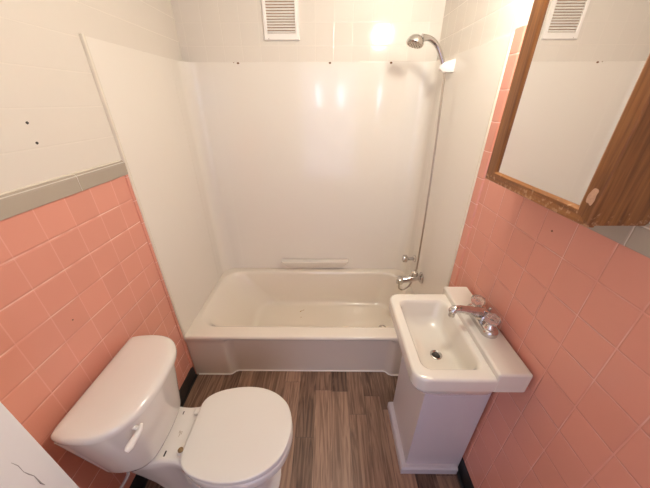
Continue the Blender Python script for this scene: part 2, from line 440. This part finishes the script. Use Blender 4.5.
o = obj('edge_trim', edge_trim(W, -1), M['caulk'], sur, angle=60); o['label'] = 'rounded cream strip on the right front edge of the surround'
# moulded soap ledge
bm = bmesh.new()
def led(z, x0, x1, d): return [Vector((x0, -.0068, z)), Vector((x0, -.0068-d*.75, z)), Vector((x0+d*.3, -.0068-d, z)), Vector((x1-d*.3, -.0068-d, z)), Vector((x1, -.0068-d*.75, z)), Vector((x1, -.0068, z))]
loft(bm, [led(.366, .560, .985, .008), led(.374, .548, 1.000, .020), led(.405, .522, 1.030, .036), led(.432, .500, 1.053, .050), led(.444, .496, 1.057, .054), led(.449, .498, 1.055, .052), led(.4485, .508, 1.045, .044), led(.445, .514, 1.039, .038), led(.445, .52, 1.03, .004)], True, True)
obj('soap_ledge', bm, M['acryl'], sur, angle=50)
for x, k in ((.336, 1.2), (.893, 1.2), (1.262, 1.3), (.31, .5)):
    bm = bmesh.new(); blotch(bm, (x, -.0068, ZT-.006 if k != .5 else ZT-.003), (.0065*k, 0, 0), (0, 0, .0045*k), [(1, 0), (.5, .9), (-.6, .8), (-1, 0), (-.3, -.8), (.5, -.7)], .0012); obj('rusty_screw', bm, M['rust'], sur)

# ------------------------------------------------------------------ tub valve and tub faucet with hand shower
WX = W-.0075
v = thing('shower_valve', 'small chrome single knob valve on the surround above the tub faucet', 'valve', (WX, -.240, .592))
bm = bmesh.new(); lathe(bm, [(0, .026), (.004, .026), (.010, .019), (.013, .014), (.060, .013)], (WX, -.240, .592), (-1, 0, 0)); obj('escutcheon', bm, M['chrome'], v)
bm = bmesh.new(); lathe(bm, [(.052, .013), (.056, .020), (.064, .025), (.086, .024), (.093, .018), (.095, .0)], (WX, -.240, .592), (-1, 0, 0))
for k in range(6):
    a = k*PI/3; tube(bm, [(WX-.060, -.240+.023*math.cos(a), .592+.023*math.sin(a)), (WX-.088, -.240+.022*math.cos(a), .592+.022*math.sin(a))], .0055, 8)
obj('knob', bm, M['chrome'], v)

FY, FZ = -.420, .546
f = thing('tub_faucet', 'chrome tub faucet with a diverter on the right panel of the surround', 'faucet', (WX, FY, FZ))
bm = bmesh.new(); lathe(bm, [(0, .040), (.004, .040), (.012, .032), (.016, .018), (.05, .017)], (WX, FY, FZ), (-1, 0, 0)); obj('escutcheon', bm, M['chrome'], f)
bm = bmesh.new()
tube(bm, [(WX-.03, FY, FZ), (WX-.06, FY, FZ-.004), (WX-.09, FY, FZ-.012), (WX-.120, FY, FZ-.018), (WX-.150, FY, FZ-.021), (WX-.158, FY, FZ-.022)], [.018, .023, .022, .0215, .0215, .017], 20)
lathe(bm, [(0, .014), (.004, .023), (.044, .025), (.050, .018), (.052, 0)], (WX-.146, FY, FZ-.048), (0, 0, 1)); obj('spout', bm, M['chrome'], f)
bm = bmesh.new(); lathe(bm, [(0, .015), (.016, .014), (.020, .021), (.044, .022), (.050, .014), (.051, 0)], (WX-.052, FY, FZ+.006), (0, 0, 1)); obj('diverter', bm, M['chrome'], f)

hs = thing('hand_shower', 'chrome hand shower head with a long metal hose hanging down the right surround panel', 'shower head', (WX-.04, -.285, 1.79))
bm = bmesh.new()
hp = catmull([(1.487, -.285, 1.772), (1.465, -.286, 1.815), (1.435, -.288, 1.862), (1.405, -.290, 1.888), (1.375, -.292, 1.899), (1.348, -.293, 1.898)], 5, False)
rr = [.0105+.0035*(i/(len(hp)-1))+.006*max(0, (i/(len(hp)-1)-.75)*4)**2 for i in range(len(hp))]
tube(bm, hp, rr, 18); obj('handle', bm, M['chrome'], hs)
bm = bmesh.new()
ax = Vector((-.28, -.10, -.95)).normalized(); c0 = Vector((1.320, -.295, 1.897))
lathe(bm, [(-.016, .0), (-.015, .012), (-.008, .027), (.004, .038), (.016, .0425), (.024, .043), (.028, .040)], c0, ax, 32)
obj('shower_head', bm, M['chrome'], hs)
bm = bmesh.new(); lathe(bm, [(.0275, .0385), (.030, .037), (.030, 0)], c0, ax, 32); fp = obj('face_plate', bm, M['brushed'], hs)
u = ax.cross(Vector((0, 1, 0))).normalized(); w_ = ax.cross(u)
bm = bmesh.new()
for k in range(19):
    q = 0 if k == 0 else (.014 if k < 7 else .028); a = 0 if k == 0 else (k*PI/3 if k < 7 else k*PI/6)
    lathe(bm, [(0, .0028), (.002, .0020), (.002, 0)], c0+ax*.0298+u*math.cos(a)*q+w_*math.sin(a)*q, ax, 8)
o = obj('nozzles', bm, M['dark'], fp); o['kind'] = 'stuff'
bm = bmesh.new()
hose = catmull([(WX-.146, FY, FZ-.040), (WX-.143, FY+.001, FZ-.088), (WX-.112, FY+.006, FZ-.106), (WX-.070, FY+.010, FZ-.070), (WX-.044, FY+.016, FZ+.02), (WX-.036, FY+.026, .68), (WX-.030, FY+.060, 1.05), (WX-.030, FY+.100, 1.42), (WX-.034, -.287, 1.70), (1.492, -.285, 1.765)], 10, False)
tube(bm, hose, .0058, 10)
obj('hose', bm, M['brushed'], hs)
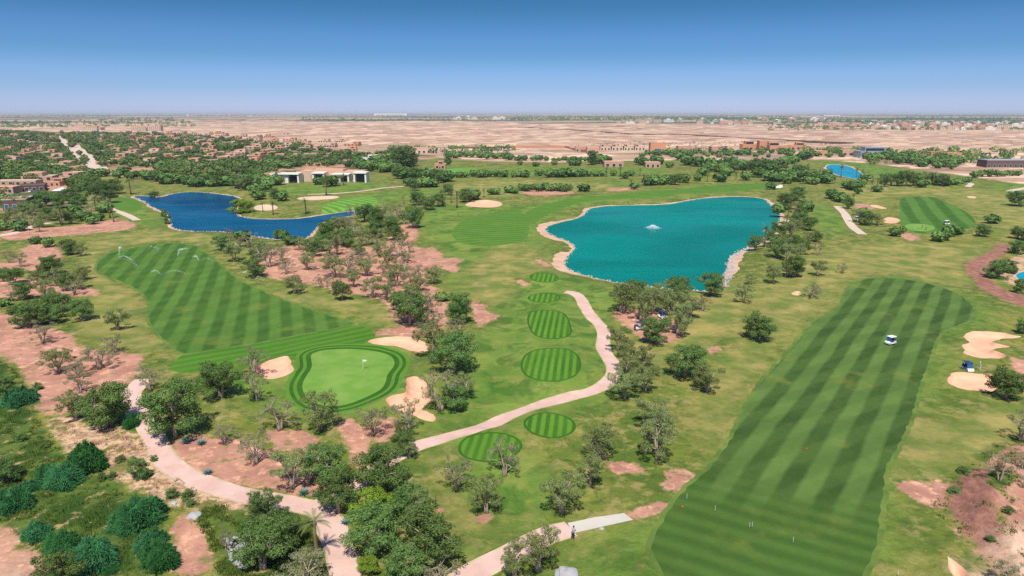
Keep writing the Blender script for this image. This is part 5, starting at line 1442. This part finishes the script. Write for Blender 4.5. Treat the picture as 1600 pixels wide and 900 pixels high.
# factory halls near the horizon
for (px0, px1, py, hp, lb) in [(586,636,180.2,2.6,'long white factory hall on the hazy horizon'),(1285,1310,181.5,1.6,'small white hall on the horizon past the woods')]:
    x, y, z, w, h = frame(px0, px1, py, hp); w = min(w, 900)
    mb = MB(); mb.box(-w/2, w/2, -40, 40, -2, h, 0); mb.box(-w/2-1, w/2+1, -41, 41, h+.05, h+2, 1); mb.box(-w*.4, w*.4, -40.5, -39.9, 2, h*.3, 2)
    o = mb.build('factory_hall', [M['wall_white'], M['roof_pale'], M['glass_dark']]); o.location = (x, y, z); tag(o, lb, 'factory')

# walls in the plain
def wall_line(pxs, hgt_m, mat, label, name='boundary_wall', th=.5):
    P = resample(unp_on(pxs, noise_only, 2), 25, False); Z = noiseh(P[:,0], P[:,1]); V, Fq = [], []
    for (x, y), z in zip(P, Z): V += [(x, y-th, z-2), (x, y-th, z+hgt_m), (x, y+th, z+hgt_m), (x, y+th, z-2)]
    for i in range(len(P)-1):
        a, b = 4*i, 4*i+4
        for k_ in range(3): Fq.append((a+k_, b+k_, b+k_+1, a+k_+1))
    o = mesh_obj(name, V, Fq, M[mat]); tag(o, label, 'wall')
wall_line([(795,199),(870,203),(1000,211),(1150,217),(1335,226)], 3.5, 'wall_brown', 'long thin dark wall crossing the desert plain')
wall_line([(800,231),(880,230.5),(902,236),(925,241)], 3.0, 'wall_orange', 'red perimeter wall around the pale field')
wall_line([(700,232),(800,231)], 2.2, 'wall_brown', 'low brown wall behind the walled field')

# ------------------------------------------------------------------ golf carts
def cart_proto(roofm, bodym):
    r = empty('golf_cart', (0,0,0))
    mb = MB(); prof = [(-1.15,.30),(-1.15,.72),(-.95,.80),(-.55,.80),(-.50,.42),(.35,.40),(.55,.62),(.70,.86),(1.05,.80),(1.22,.55),(1.2,.30)]
    n = len(prof); V = [(a, -.58, b) for a, b in prof]+[(a, .58, b) for a, b in prof]
    mb.add(V, [tuple(range(n)), tuple(range(2*n-1, n-1, -1))]+[(i, i+n, (i+1) % n+n, (i+1) % n) for i in range(n)]); mb.build('body', M[bodym], r)
    mb = MB(); mb.box(-.62, -.12, -.52, .52, .78, .92); mb.box(-.72, -.60, -.52, .52, .93, 1.28); mb.build('seat', M['navy'], r)
    mb = MB(); mb.box(-.95, .72, -.62, .62, 1.82, 1.90, taper=.05); mb.box(-.85, .62, -.54, .54, 1.902, 1.94, taper=.05); mb.build('roof', M[roofm], r)
    for sx, sx2 in ((-.88,-.92),(.78,.55)):
        for sy in (-.54,.54):
            mb = MB(); mb.tube([(sx, sy, .7),(sx2, sy, 1.83)], .025, 6); mb.build('roof_post', M['metal'], r)
    mb = MB(); mb.add([(.80,-.5,.88),(.80,.5,.88),(.60,.5,1.78),(.60,-.5,1.78),(.82,-.5,.88),(.82,.5,.88),(.62,.5,1.78),(.62,-.5,1.78)], [(0,1,2,3),(7,6,5,4),(0,4,5,1),(2,6,7,3),(1,5,6,2),(3,7,4,0)]); mb.build('windshield', M['glass_blue'], r)
    mb = MB(); mb.tube([(.62,-.25,.8),(.35,-.25,1.08)], .02, 5)
    mb.tube([(.35+.06*math.cos(a), -.25+.17*math.sin(a), 1.08+.14*math.cos(a)) for a in [i*math.pi/5 for i in range(11)]], .018, 5); mb.build('steering_wheel', M['black'], r)
    for sx in (-.78,.82):
        for sy in (-.55,.55):
            mb = MB(); mb.tube([(sx, sy-.1, .23),(sx, sy+.1, .23)], .23, 14); wv = mb.build('wheel', M['black'], r)
            mb = MB(); mb.tube([(sx, sy-.112, .23),(sx, sy+.112, .23)], .12, 10); mb.build('rim', M['silver'], wv)
    mb = MB()
    for sy in (-.25,.25):
        mb.tube([(-1.25, sy, .45),(-1.12, sy, 1.25)], [.15,.14], 8)
        for q in (-.05,.05): mb.tube([(-1.12, sy+q, 1.2),(-1.10, sy+q*1.4, 1.42)], .018, 4)
    mb.build('golf_bag', M['navy'], r)
    for sy in (-.4,.4):
        mb = MB(); mb.box(1.19, 1.24, sy-.09, sy+.09, .5, .6); mb.build('headlight', M['silver'], r)
    return r
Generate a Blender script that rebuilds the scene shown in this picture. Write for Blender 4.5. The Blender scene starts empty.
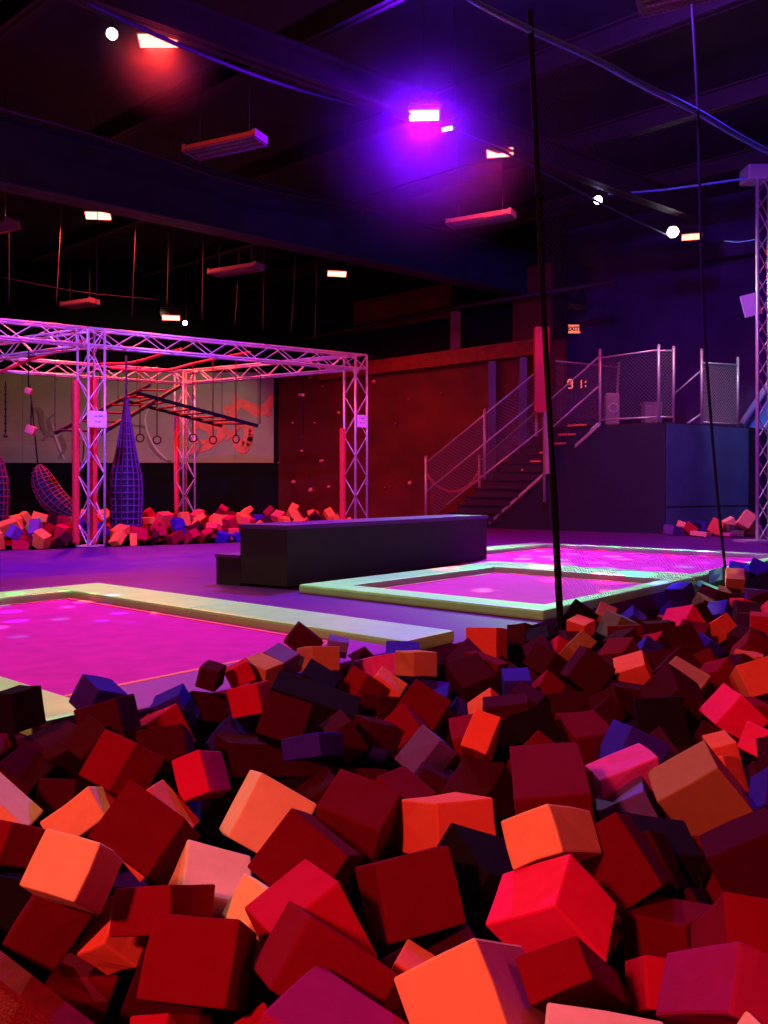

^^^^^^^^^^^^^^^^

Stated task » Nothing beyond the required lines should be retyped: start with the line that contains "Keep writing the" and finish with the line that contains "wall_line([(700,232),(800,231)], 2.2, 'wall_brown', 'low".

Written answer »
Keep writing the Blender script for this image. This is part 5, starting at line 1442. This part finishes the script. Write for Blender 4.5. Treat the picture as 1600 pixels wide and 900 pixels high.
# factory halls near the horizon
for (px0, px1, py, hp, lb) in [(586,636,180.2,2.6,'long white factory hall on the hazy horizon'),(1285,1310,181.5,1.6,'small white hall on the horizon past the woods')]:
    x, y, z, w, h = frame(px0, px1, py, hp); w = min(w, 900)
    mb = MB(); mb.box(-w/2, w/2, -40, 40, -2, h, 0); mb.box(-w/2-1, w/2+1, -41, 41, h+.05, h+2, 1); mb.box(-w*.4, w*.4, -40.5, -39.9, 2, h*.3, 2)
    o = mb.build('factory_hall', [M['wall_white'], M['roof_pale'], M['glass_dark']]); o.location = (x, y, z); tag(o, lb, 'factory')

# walls in the plain
def wall_line(pxs, hgt_m, mat, label, name='boundary_wall', th=.5):
    P = resample(unp_on(pxs, noise_only, 2), 25, False); Z = noiseh(P[:,0], P[:,1]); V, Fq = [], []
    for (x, y), z in zip(P, Z): V += [(x, y-th, z-2), (x, y-th, z+hgt_m), (x, y+th, z+hgt_m), (x, y+th, z-2)]
    for i in range(len(P)-1):
        a, b = 4*i, 4*i+4
        for k_ in range(3): Fq.append((a+k_, b+k_, b+k_+1, a+k_+1))
    o = mesh_obj(name, V, Fq, M[mat]); tag(o, label, 'wall')
wall_line([(795,199),(870,203),(1000,211),(1150,217),(1335,226)], 3.5, 'wall_brown', 'long thin dark wall crossing the desert plain')
wall_line([(800,231),(880,230.5),(902,236),(925,241)], 3.0, 'wall_orange', 'red perimeter wall around the pale field')
wall_line([(700,232),(800,231)], 2.2, 'wall_brown', 'low brown wall behind the walled field')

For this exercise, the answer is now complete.